André Kroes maakte deel uit van een klein gezelschap Nederlandse militairen uit de Antillen en Suriname dat aan de bevrijding van Nederland deelnam. Hun geschiedenis is opgetekend door Paul Koulen, wiens vader daar ook deel van uitmaakte.
Tot 1943 hadden acht van hen gediend op Curaçao bij het Korps Mariniers. Aan het eind van het jaar was het gevaar van een Duitse duikbootoorlog geweken. Ze konden naar het front.
Kroes en de zijnen zouden naar Australië verscheept worden om het tegen de Japanners op te gaan nemen. Maar eerst kregen ze een training in Amerika. Daar bleek echter dat kleurlingen niet toegelaten werden. Segregatie was binnen het Amerikaanse leger nog praktijk.
De gekleurde mariniers werden op transport gezet naar Europa. Via Boulogne kwam een groep van acht aan in Terneuzen, waar ze als onderdeel van het Canadese leger werden ingezet tijdens de Slag om de Schelde.

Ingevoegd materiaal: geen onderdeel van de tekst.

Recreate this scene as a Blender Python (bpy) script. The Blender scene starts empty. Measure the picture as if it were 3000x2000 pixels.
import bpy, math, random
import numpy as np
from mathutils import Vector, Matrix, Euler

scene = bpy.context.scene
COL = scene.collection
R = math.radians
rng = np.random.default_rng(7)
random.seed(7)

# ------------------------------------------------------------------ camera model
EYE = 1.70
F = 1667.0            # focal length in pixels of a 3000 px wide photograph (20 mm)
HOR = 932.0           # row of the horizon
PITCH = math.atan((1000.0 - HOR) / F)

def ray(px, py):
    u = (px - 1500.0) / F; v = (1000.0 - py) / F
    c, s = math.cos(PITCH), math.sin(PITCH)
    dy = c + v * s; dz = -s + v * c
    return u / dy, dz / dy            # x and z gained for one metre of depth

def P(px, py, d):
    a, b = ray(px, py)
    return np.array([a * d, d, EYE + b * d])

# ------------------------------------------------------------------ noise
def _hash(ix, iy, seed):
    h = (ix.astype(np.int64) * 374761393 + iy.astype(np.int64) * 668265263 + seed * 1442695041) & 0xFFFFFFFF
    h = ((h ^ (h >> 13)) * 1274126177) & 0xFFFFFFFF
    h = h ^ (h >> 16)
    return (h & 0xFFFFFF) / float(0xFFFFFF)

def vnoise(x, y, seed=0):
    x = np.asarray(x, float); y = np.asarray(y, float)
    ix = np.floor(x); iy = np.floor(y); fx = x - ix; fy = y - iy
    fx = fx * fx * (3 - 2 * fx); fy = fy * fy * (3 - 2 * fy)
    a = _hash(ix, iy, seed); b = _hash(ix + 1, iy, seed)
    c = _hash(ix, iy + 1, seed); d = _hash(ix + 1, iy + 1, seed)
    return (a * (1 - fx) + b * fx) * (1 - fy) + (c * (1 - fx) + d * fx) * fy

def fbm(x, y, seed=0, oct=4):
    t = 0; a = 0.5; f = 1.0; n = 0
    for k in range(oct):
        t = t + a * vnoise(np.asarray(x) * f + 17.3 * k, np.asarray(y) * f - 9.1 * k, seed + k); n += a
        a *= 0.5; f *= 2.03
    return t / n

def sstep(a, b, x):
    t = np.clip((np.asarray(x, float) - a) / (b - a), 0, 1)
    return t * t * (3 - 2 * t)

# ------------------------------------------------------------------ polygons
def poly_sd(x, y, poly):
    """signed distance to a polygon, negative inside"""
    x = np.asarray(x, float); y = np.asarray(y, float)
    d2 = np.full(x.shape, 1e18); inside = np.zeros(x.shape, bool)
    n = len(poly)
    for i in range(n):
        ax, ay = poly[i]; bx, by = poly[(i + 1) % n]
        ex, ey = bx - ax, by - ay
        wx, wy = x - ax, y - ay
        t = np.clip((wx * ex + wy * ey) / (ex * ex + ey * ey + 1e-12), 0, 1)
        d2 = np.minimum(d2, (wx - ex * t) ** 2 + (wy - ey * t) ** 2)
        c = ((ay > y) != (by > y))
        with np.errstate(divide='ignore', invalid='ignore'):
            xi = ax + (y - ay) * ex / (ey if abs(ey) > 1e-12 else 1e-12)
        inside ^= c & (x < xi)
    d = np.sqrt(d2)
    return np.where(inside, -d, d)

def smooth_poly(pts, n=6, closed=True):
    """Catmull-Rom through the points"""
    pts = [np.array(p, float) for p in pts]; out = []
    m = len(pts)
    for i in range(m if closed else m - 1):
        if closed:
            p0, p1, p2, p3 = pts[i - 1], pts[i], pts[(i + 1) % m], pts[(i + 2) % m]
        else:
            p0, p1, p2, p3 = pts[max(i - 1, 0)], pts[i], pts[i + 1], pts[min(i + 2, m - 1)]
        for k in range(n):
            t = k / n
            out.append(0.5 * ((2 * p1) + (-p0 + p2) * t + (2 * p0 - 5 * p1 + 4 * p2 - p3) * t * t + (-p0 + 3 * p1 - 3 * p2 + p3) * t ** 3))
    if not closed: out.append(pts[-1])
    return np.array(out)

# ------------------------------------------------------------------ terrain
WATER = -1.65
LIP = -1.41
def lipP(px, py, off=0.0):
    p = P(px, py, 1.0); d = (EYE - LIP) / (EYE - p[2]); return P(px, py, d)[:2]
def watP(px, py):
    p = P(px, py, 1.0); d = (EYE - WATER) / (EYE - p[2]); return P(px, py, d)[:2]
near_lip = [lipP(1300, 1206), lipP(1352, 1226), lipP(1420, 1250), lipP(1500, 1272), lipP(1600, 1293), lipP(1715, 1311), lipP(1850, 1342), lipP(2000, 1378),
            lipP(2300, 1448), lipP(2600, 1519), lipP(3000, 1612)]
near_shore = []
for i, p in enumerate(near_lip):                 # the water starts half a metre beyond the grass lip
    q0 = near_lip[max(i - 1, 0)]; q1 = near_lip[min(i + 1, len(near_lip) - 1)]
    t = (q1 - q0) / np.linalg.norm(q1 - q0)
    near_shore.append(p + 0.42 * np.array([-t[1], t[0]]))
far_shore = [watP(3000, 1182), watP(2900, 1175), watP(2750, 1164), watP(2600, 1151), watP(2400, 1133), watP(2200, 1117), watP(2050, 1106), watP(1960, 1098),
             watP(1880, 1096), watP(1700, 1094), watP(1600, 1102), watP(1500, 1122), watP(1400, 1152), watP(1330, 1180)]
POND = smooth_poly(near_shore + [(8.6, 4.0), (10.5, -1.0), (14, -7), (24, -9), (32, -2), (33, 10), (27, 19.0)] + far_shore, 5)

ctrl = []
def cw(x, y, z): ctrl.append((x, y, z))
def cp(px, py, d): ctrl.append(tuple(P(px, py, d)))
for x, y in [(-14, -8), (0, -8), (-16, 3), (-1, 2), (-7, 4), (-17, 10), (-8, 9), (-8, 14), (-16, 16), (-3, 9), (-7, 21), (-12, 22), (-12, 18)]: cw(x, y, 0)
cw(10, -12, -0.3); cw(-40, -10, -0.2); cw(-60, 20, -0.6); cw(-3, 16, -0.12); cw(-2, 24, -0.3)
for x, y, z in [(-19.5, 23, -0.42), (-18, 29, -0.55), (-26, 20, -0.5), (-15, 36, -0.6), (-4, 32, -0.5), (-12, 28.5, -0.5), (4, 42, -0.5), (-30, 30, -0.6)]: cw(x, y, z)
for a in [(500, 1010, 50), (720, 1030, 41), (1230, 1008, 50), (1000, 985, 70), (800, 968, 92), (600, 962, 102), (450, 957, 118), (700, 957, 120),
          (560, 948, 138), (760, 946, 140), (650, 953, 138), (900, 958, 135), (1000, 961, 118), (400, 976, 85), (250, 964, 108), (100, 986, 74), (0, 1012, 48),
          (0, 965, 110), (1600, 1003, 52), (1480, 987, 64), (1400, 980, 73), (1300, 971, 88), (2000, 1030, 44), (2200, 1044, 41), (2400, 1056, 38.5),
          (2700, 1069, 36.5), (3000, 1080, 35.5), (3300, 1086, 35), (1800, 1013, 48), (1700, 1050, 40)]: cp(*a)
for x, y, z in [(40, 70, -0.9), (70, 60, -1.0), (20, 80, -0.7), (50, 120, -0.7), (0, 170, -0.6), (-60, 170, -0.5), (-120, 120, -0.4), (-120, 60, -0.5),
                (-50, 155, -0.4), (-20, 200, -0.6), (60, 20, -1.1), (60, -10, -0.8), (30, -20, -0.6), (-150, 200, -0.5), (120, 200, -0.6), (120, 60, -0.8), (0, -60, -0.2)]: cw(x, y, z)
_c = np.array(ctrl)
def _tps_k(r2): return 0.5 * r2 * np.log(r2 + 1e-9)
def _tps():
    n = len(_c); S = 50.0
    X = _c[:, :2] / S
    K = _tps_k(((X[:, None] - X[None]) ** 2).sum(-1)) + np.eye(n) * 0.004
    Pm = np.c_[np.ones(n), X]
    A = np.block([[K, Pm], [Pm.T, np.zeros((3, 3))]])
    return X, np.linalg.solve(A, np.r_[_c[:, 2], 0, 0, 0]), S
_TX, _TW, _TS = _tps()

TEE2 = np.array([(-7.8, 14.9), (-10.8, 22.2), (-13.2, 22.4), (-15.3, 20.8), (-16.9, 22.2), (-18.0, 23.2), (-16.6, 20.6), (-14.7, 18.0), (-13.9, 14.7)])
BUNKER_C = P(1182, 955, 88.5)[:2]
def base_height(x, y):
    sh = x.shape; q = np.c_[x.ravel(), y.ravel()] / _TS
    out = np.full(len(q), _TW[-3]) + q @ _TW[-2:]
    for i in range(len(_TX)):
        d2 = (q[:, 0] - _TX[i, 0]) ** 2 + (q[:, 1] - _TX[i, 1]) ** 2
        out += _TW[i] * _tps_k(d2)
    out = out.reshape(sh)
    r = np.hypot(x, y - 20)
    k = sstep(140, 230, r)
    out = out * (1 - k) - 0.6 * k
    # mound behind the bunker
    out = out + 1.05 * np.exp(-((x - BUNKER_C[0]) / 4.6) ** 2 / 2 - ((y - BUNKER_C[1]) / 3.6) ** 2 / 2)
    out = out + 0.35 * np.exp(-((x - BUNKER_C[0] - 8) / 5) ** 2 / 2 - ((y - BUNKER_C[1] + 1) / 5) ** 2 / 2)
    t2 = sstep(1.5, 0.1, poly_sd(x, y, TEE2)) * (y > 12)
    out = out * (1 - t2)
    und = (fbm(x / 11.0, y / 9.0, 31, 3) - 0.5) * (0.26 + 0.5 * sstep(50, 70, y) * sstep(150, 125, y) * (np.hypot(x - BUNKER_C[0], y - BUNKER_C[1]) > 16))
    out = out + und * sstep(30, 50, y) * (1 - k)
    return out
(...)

In 1946 werd André Kroes overgeplaatst naar Tilburg. Twee jaar later moet hij tegen zijn zin naar Nederlands Indië.
,,Zoals veel andere Antilliaanse en Surinaamse mannen, die wel tegen Hitler of de Japanners wilden vechten, maar niet tegen Indonesiërs, weigerde hij in eerste instantie’’, vertelt Koulen. ,,Veel van de Surinaamse mannen hadden schoolvrienden en buurtvrienden van Indonesische afkomst, omdat Nederland na de slavernij ook gebruik had gemaakt van contractarbeiders uit Nederlands-Indië. Maar er gold nog oorlogsrecht. Op weigering en desertie stonden zware straffen.”
‘Met de handschoen’ trouwde André Kroes met Rietje van Bladel, die in Tilburg haar handtekening zou zetten. De vader van Paul Koulen trad in Indië op als getuige bij het huwelijk.